Ses antécédents concernant des délits à caractère sexuel. Sa présence à la fête où se trouvait Edouarda Gentil le soir de sa disparition. Et des blessures relevées sur son corps lors de son arrestation. Ce sont les trois éléments sur lesquels la police s’est appuyée pour procéder à l’arrestation d’Arnaud Boodram, le deuxième suspect arrêté dans cette affaire après le grand-père paternel de la petite, qui a été finalement lavé de tout soupçon.
Traduit en cour en avril sous une charge provisoire de meurtre, il a toujours clamé son innocence dans cette affaire. Sa mère Marie-Louise, également, n’a cessé d’affirmer qu’il n’avait pas fait ce dont on l’accuse.
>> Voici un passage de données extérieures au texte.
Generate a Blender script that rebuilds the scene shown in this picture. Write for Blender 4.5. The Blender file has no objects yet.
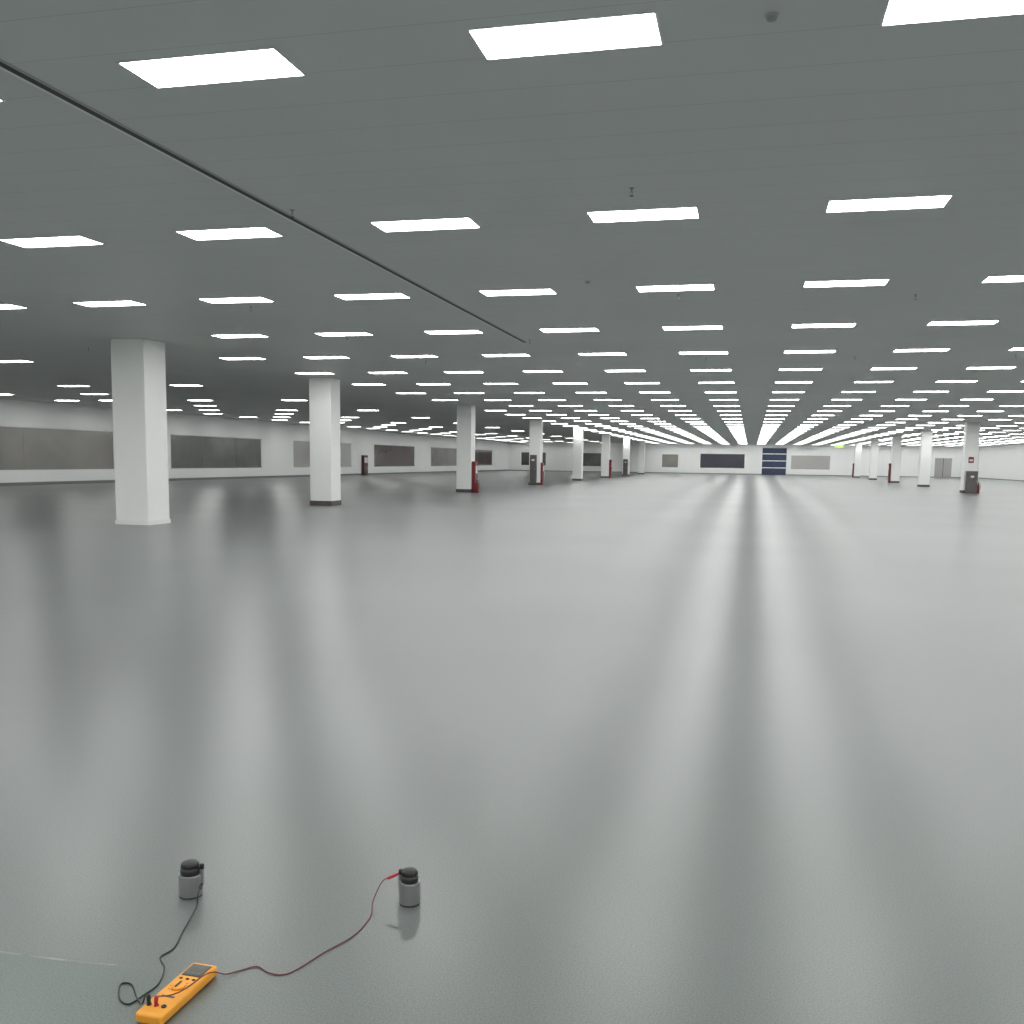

Aujourd’hui, plus que jamais, elle défend son fils. «Ses droits ne sont pas respectés. Il faut le relâcher, car la police ne détient aucune preuve contre lui. On ne va pas s’arrêter là. On compte poursuivre l’État dans cette affaire. Mon fils n’est pas un saint, mais il est incapable de tuer un enfant.»
Réagissant aux développements dans l’affaire d’Edouarda Gentil, Me Deepak Ruthnah, l’avocat d’Arnaud Boodram, est catégorique. «Il n’y a aucune preuve contre mon client. Le responsable de cette enquête doit se tourner vers le commissaire de police et le DPP au plus vite en vue de faire libérer mon client. Car il est clair que ce dernier a été arrêté et incarcéré à tort dans cette affaire», clame l’homme de loi.